[INFORMATION SHOWN]:

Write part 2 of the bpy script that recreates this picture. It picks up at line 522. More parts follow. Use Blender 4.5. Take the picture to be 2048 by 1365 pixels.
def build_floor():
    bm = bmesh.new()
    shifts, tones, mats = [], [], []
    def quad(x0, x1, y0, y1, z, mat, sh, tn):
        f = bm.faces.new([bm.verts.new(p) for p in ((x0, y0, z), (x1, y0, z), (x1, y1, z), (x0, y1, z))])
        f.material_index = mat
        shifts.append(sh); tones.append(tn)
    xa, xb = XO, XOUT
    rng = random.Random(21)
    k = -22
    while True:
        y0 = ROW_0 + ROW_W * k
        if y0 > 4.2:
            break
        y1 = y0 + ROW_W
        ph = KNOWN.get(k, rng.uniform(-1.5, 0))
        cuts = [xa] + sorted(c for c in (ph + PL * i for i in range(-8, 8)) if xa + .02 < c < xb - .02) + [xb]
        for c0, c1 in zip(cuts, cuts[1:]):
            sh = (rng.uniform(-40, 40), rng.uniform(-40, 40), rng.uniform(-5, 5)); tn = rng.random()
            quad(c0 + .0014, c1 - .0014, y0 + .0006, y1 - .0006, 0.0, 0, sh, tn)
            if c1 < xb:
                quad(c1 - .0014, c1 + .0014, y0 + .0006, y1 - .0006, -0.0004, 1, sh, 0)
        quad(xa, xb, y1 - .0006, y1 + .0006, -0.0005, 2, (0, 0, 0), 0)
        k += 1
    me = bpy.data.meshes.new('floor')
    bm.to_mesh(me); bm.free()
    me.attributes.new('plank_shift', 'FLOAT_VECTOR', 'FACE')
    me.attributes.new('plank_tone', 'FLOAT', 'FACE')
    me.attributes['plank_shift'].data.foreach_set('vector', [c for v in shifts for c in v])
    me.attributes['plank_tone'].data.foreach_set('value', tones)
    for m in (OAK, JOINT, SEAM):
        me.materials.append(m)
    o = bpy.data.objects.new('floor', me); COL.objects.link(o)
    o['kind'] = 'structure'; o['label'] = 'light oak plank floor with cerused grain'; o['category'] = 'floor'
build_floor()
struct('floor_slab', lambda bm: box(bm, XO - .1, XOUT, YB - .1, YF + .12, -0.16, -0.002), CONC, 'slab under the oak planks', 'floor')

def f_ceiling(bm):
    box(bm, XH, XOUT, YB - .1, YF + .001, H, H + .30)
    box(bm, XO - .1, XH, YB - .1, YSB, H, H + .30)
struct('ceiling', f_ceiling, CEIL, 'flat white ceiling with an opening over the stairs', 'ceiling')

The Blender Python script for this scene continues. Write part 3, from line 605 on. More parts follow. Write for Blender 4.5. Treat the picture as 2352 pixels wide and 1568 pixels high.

[EXERCISE]: Faithfully copy every entry, leaving nothing out.

[FINAL ANSWER]:
Write part 2 of the bpy script that recreates this picture. It picks up at line 522. More parts follow. Use Blender 4.5. Take the picture to be 2048 by 1365 pixels.
def build_floor():
    bm = bmesh.new()
    shifts, tones, mats = [], [], []
    def quad(x0, x1, y0, y1, z, mat, sh, tn):
        f = bm.faces.new([bm.verts.new(p) for p in ((x0, y0, z), (x1, y0, z), (x1, y1, z), (x0, y1, z))])
        f.material_index = mat
        shifts.append(sh); tones.append(tn)
    xa, xb = XO, XOUT
    rng = random.Random(21)
    k = -22
    while True:
        y0 = ROW_0 + ROW_W * k
        if y0 > 4.2:
            break
        y1 = y0 + ROW_W
        ph = KNOWN.get(k, rng.uniform(-1.5, 0))
        cuts = [xa] + sorted(c for c in (ph + PL * i for i in range(-8, 8)) if xa + .02 < c < xb - .02) + [xb]
        for c0, c1 in zip(cuts, cuts[1:]):
            sh = (rng.uniform(-40, 40), rng.uniform(-40, 40), rng.uniform(-5, 5)); tn = rng.random()
            quad(c0 + .0014, c1 - .0014, y0 + .0006, y1 - .0006, 0.0, 0, sh, tn)
            if c1 < xb:
                quad(c1 - .0014, c1 + .0014, y0 + .0006, y1 - .0006, -0.0004, 1, sh, 0)
        quad(xa, xb, y1 - .0006, y1 + .0006, -0.0005, 2, (0, 0, 0), 0)
        k += 1
    me = bpy.data.meshes.new('floor')
    bm.to_mesh(me); bm.free()
    me.attributes.new('plank_shift', 'FLOAT_VECTOR', 'FACE')
    me.attributes.new('plank_tone', 'FLOAT', 'FACE')
    me.attributes['plank_shift'].data.foreach_set('vector', [c for v in shifts for c in v])
    me.attributes['plank_tone'].data.foreach_set('value', tones)
    for m in (OAK, JOINT, SEAM):
        me.materials.append(m)
    o = bpy.data.objects.new('floor', me); COL.objects.link(o)
    o['kind'] = 'structure'; o['label'] = 'light oak plank floor with cerused grain'; o['category'] = 'floor'
build_floor()
struct('floor_slab', lambda bm: box(bm, XO - .1, XOUT, YB - .1, YF + .12, -0.16, -0.002), CONC, 'slab under the oak planks', 'floor')

def f_ceiling(bm):
    box(bm, XH, XOUT, YB - .1, YF + .001, H, H + .30)
    box(bm, XO - .1, XH, YB - .1, YSB, H, H + .30)
struct('ceiling', f_ceiling, CEIL, 'flat white ceiling with an opening over the stairs', 'ceiling')

The Blender Python script for this scene continues. Write part 3, from line 605 on. More parts follow. Write for Blender 4.5. Treat the picture as 2352 pixels wide and 1568 pixels high.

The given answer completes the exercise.